States Stand Up for Migratory Birds

Defenders of Wildlife
Wild Without End
Published in
4 min readSep 27, 2018

Earlier this month, eight states — New York, California, Illinois, Maryland, New Jersey, New Mexico, Oregon, and Massachusetts — filed a lawsuit arguing that the Trump administration’s efforts to undercut a key conservation law are illegal and should be overturned. The law in question, the Migratory Bird Treaty Act (MBTA), was enacted in 1918 in the wake of the extinction of two once-common species, the passenger pigeon and Carolina parakeet, and the sharp decline in numbers of herons, egrets, cranes, and other species. With this lawsuit, these eight states, which span every migratory bird flyway in the lower 48, are standing up for birds and the MBTA’s critical importance in protecting state interests.

The MBTA regulates not only direct and intentional killing of birds via shooting and trapping, but also “incidental take” — that is, unintentional but predictable and avoidable killing — such as electrocution from a power line or asphyxiation in an oil pit. For example, more than 1 million birds were killed in the four years following the 2010 BP Deepwater Horizon oil spill. BP paid $100 million in fines under the MBTA — crucial dollars for cleanup and habitat restoration efforts along the Gulf Coast. The MBTA’s incidental take authority has also been the impetus for several industry sectors, including longline fisheries, oil and gas operations, pesticide applicators, electrical transmission, communication towers and wind energy, to work with the U.S. Fish and Wildlife Service to develop common-sense, cost-effective practices to reduce bird mortality.

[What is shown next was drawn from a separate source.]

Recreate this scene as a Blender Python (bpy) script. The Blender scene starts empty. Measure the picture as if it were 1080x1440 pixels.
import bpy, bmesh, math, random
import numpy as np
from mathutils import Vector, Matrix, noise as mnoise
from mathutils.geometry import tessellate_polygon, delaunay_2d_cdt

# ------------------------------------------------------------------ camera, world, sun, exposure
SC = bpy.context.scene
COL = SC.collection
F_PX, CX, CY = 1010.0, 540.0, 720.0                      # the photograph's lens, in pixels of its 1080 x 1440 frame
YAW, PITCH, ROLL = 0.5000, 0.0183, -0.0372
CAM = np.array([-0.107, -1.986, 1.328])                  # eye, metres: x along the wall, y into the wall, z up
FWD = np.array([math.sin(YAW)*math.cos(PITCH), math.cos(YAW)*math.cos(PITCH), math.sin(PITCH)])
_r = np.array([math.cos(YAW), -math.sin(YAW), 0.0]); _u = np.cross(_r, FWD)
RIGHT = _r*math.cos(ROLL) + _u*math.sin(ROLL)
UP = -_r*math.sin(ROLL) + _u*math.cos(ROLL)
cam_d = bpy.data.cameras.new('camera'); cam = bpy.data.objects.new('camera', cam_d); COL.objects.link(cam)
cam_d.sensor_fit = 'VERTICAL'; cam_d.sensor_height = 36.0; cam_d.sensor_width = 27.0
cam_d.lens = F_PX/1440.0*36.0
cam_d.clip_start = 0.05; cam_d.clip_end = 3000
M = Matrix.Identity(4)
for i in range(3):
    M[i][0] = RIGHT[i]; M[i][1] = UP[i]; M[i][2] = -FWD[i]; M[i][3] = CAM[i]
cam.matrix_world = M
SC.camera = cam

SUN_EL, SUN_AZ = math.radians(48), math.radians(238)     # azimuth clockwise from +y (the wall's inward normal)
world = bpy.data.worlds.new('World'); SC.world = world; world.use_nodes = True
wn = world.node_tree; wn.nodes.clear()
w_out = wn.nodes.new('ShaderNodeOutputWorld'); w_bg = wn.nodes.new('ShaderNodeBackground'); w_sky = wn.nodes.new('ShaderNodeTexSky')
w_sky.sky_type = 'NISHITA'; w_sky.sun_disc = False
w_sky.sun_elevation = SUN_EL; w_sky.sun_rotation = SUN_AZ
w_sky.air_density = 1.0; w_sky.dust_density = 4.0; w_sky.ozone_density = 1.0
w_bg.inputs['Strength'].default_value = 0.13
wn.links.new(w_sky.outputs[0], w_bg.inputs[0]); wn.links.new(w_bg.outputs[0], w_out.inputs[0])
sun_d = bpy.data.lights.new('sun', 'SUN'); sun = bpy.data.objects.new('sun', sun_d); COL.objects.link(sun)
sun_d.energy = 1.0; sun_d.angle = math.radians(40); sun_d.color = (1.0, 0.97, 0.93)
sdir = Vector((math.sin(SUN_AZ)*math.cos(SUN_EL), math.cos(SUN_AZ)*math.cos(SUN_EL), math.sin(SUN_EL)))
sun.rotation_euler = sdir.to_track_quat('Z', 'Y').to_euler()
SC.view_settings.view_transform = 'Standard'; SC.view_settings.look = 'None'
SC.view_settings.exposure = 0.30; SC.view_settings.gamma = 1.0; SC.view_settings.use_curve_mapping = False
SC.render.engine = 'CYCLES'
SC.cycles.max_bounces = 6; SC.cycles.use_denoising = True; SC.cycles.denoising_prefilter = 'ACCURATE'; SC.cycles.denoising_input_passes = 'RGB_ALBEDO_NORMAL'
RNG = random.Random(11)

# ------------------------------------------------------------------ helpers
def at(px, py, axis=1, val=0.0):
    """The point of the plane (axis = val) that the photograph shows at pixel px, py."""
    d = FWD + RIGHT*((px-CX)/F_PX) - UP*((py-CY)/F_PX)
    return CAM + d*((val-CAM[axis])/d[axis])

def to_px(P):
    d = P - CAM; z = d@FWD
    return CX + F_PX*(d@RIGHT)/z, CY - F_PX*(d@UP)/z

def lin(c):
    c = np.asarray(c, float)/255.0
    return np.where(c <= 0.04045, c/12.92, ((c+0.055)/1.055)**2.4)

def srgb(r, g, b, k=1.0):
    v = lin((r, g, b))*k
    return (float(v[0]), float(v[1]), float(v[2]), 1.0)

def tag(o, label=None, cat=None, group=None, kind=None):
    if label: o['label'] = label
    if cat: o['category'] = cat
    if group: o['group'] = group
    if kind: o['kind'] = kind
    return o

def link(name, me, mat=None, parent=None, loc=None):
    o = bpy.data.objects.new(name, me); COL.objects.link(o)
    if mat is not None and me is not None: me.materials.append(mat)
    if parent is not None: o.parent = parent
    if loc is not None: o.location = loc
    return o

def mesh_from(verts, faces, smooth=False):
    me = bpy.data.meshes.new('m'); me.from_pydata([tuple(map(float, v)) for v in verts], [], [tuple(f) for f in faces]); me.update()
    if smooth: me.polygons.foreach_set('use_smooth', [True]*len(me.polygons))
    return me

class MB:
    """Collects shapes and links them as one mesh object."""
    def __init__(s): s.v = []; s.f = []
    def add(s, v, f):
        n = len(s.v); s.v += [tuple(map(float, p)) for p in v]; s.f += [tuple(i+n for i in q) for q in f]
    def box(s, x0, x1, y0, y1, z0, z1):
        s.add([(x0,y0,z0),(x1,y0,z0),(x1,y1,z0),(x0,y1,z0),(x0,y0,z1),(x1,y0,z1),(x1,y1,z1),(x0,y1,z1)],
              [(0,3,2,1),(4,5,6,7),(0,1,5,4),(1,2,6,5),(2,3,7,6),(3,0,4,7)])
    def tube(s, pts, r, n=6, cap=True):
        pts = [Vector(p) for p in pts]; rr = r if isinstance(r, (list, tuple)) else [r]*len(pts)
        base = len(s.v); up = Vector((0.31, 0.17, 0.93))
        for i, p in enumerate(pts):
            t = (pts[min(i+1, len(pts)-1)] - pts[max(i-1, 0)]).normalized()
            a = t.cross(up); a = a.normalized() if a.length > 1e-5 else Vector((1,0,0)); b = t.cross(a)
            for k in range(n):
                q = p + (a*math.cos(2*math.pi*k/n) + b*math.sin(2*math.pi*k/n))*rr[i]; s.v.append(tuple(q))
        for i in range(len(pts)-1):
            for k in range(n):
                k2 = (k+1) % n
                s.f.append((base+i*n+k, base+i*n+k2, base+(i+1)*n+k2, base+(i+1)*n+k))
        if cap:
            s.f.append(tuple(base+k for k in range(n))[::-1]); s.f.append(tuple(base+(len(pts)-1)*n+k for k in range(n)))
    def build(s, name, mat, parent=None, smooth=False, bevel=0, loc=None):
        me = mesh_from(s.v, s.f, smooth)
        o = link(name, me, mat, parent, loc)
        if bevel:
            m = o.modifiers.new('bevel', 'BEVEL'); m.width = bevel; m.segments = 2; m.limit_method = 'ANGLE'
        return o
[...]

Alas, the Trump administration has other ideas; namely that it can ignore decades of legal precedent, and common-sense protections for birds and instead cater to the whims of certain industrial interests who are disinclined to conserve bird species. In December 2017, the Department of the Interior issued a “solicitor’s opinion” (an official statement of how the department interprets a law) asserting that “the MBTA does not prohibit incidental take” and therefore only applies to “direct and affirmative purposeful actions” that kill birds (like shooting). This move basically tells companies that they can kill birds with impunity, as long as they don’t do so “purposefully.” It thus removes all incentive to continue developing and implementing common sense practices to prevent bird deaths, like putting nets over oil evaporation pits or bird diverters on power lines. Shockingly, under this new interpretation, BP would not have paid a single penny in 2010 under the MBTA. Seventeen former Interior officials condemned the new opinion, highlighting the MBTA’s successful history of reducing “gross negligence by companies that simply do not recognize the value of birds to society or the practical means to minimize harm.”

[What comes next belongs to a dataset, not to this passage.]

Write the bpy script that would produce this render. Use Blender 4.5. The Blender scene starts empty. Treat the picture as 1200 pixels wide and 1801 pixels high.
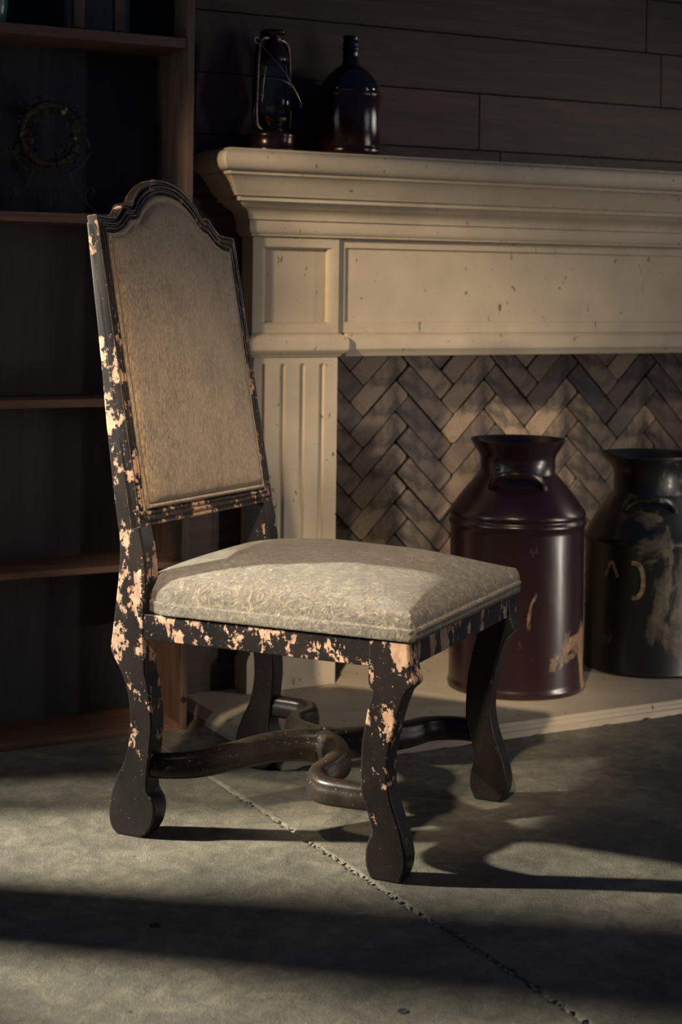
import bpy, bmesh, math, random
from mathutils import Vector, Matrix
C = bpy.context.scene.collection
PI = math.pi
rnd = random.Random(7)

# ------------------------------------------------------------------ camera
F, H, R, CAMH, YAW = 2930.0, 505.0, 0.012, 1.04, math.radians(28.4)
cam = bpy.data.cameras.new('camera'); co = bpy.data.objects.new('camera', cam); C.objects.link(co)
cam.sensor_fit = 'VERTICAL'; cam.sensor_height = 36.0; cam.lens = 36.0 * F / 1801.0
cam.shift_y = -(900.5 - H) / 1801.0
cam.clip_start = 0.05; cam.clip_end = 60
co.matrix_world = (Matrix.Translation((0, 0, CAMH)) @ Matrix.Rotation(-YAW, 4, 'Z') @ Matrix.Rotation(PI / 2, 4, 'X')
                   @ Matrix.Rotation(R, 4, 'Z'))
cam.dof.use_dof = True; cam.dof.focus_distance = 3.15; cam.dof.aperture_fstop = 5.0
bpy.context.scene.camera = co

# ------------------------------------------------------------------ world, light, exposure
w = bpy.data.worlds.new('world'); bpy.context.scene.world = w; w.use_nodes = True
bg = w.node_tree.nodes['Background']; bg.inputs[0].default_value = (0.22, 0.42, 1.0, 1); bg.inputs[1].default_value = 0.065
vs = bpy.context.scene.view_settings
vs.view_transform = 'Standard'; vs.look = 'None'; vs.gamma = 1.0; vs.exposure = 0.0; vs.use_curve_mapping = False

def area(name, loc, target, sx, sy, power, col, spread=180):
    l = bpy.data.lights.new(name, 'AREA'); l.shape = 'RECTANGLE'; l.size = sx; l.size_y = sy
    l.energy = power; l.color = col; l.spread = math.radians(spread)
    o = bpy.data.objects.new(name, l); C.objects.link(o); o.location = loc
    o.rotation_euler = (Vector(target) - Vector(loc)).to_track_quat('-Z', 'Y').to_euler(); return o
def spot(name, loc, target, power, col, angle, blend, radius):
    l = bpy.data.lights.new(name, 'SPOT'); l.energy = power; l.color = col
    l.spot_size = math.radians(angle); l.spot_blend = blend; l.shadow_soft_size = radius
    o = bpy.data.objects.new(name, l); C.objects.link(o); o.location = loc
    o.rotation_euler = (Vector(target) - Vector(loc)).to_track_quat('-Z', 'Y').to_euler(); return o
spot('front_light', (-1.35, -0.75, 4.05), (1.62, 3.06, 0.36), 1700, (1.0, 0.79, 0.54), 12.5, 0.85, 0.12)
spot('left_light', (-1.95, 1.80, 2.25), (2.35, 3.70, 0.98), 1200, (1.0, 0.77, 0.52), 30, 0.3, 0.09)
spot('back_light', (-0.9, 4.05, 1.55), (1.38, 2.62, 0.30), 1250, (1.0, 0.91, 0.72), 42, 0.75, 0.05)
area('low_light', (3.66, 2.15, 0.20), (2.45, 3.5, 0.35), 0.12, 0.34, 1.6, (1.0, 0.90, 0.78), 90)
spot('right_light', (4.3, 0.9, 0.62), (2.50, 3.50, 0.38), 90, (1.0, 0.86, 0.70), 24, 0.6, 0.07)
area('side_light', (4.2, 0.9, 1.3), (2.0, 2.9, 0.6), 0.14, 1.4, 2.0, (0.98, 0.95, 0.92), 90)
area('right_strip', (4.5, 2.85, 1.45), (2.1, 3.6, 1.2), 0.12, 0.9, 1.6, (1.0, 0.88, 0.70), 60)
area('left_strip', (-0.55, 3.30, 1.30), (1.9, 3.3, 1.1), 0.16, 1.1, 1.4, (0.85, 0.95, 1.0), 80)

# ------------------------------------------------------------------ helpers
def empty(name, loc=(0, 0, 0), rz=0.0, parent=None):
    o = bpy.data.objects.new(name, None); C.objects.link(o); o.location = loc; o.rotation_euler = (0, 0, rz)
    o.empty_display_size = 0.05
    if parent: o.parent = parent
    return o
def tag(o, label=None, cat=None, group=None, kind=None):
    if label: o['label'] = label
    if cat: o['category'] = cat
    if group: o['group'] = group
    if kind: o['kind'] = kind
    return o
def mesh_obj(name, V, Fc, mat, parent=None, smooth=False, bevel=0, seg=2, subd=0):
    me = bpy.data.meshes.new(name); me.from_pydata([tuple(v) for v in V], [], [tuple(f) for f in Fc]); me.update()
    bm = bmesh.new(); bm.from_mesh(me); bmesh.ops.recalc_face_normals(bm, faces=bm.faces); bm.to_mesh(me); bm.free()
    me.materials.append(mat)
    for p in me.polygons: p.use_smooth = smooth
    o = bpy.data.objects.new(name, me); C.objects.link(o)
    if parent: o.parent = parent
    if bevel:
        b = o.modifiers.new('bevel', 'BEVEL'); b.width = bevel; b.segments = seg; b.limit_method = 'ANGLE'; b.angle_limit = math.radians(40)
        for p in me.polygons: p.use_smooth = True
        b.harden_normals = True
    if subd:
        s = o.modifiers.new('subd', 'SUBSURF'); s.levels = subd; s.render_levels = subd
    return o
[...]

We are heartened by the fact that these eight states — representing more than 100 million Americans — are taking legal action to protect birds. The recently filed states’ lawsuit emphasizes just how important the issue is, and how far out of legal bounds Secretary Zinke’s Interior Department is in its interpretation of the law. The states’ suit aligns with litigation filed by Defenders of Wildlife and several other conservation organizations in May and contends that the new interpretation should be overturned because it runs contrary to “previous longstanding interpretation of the [MBTA] and decades of consistent application of that interpretation.” The states also declare that the new policy “harms the States’ sovereign, ecological and economic interests” due to the importance of healthy bird populations to pollination, insect and rodent control, and a “multi-billion-dollar wildlife watching industry.”

The cases will be heard in the Southern District of New York at a to-be-determined date.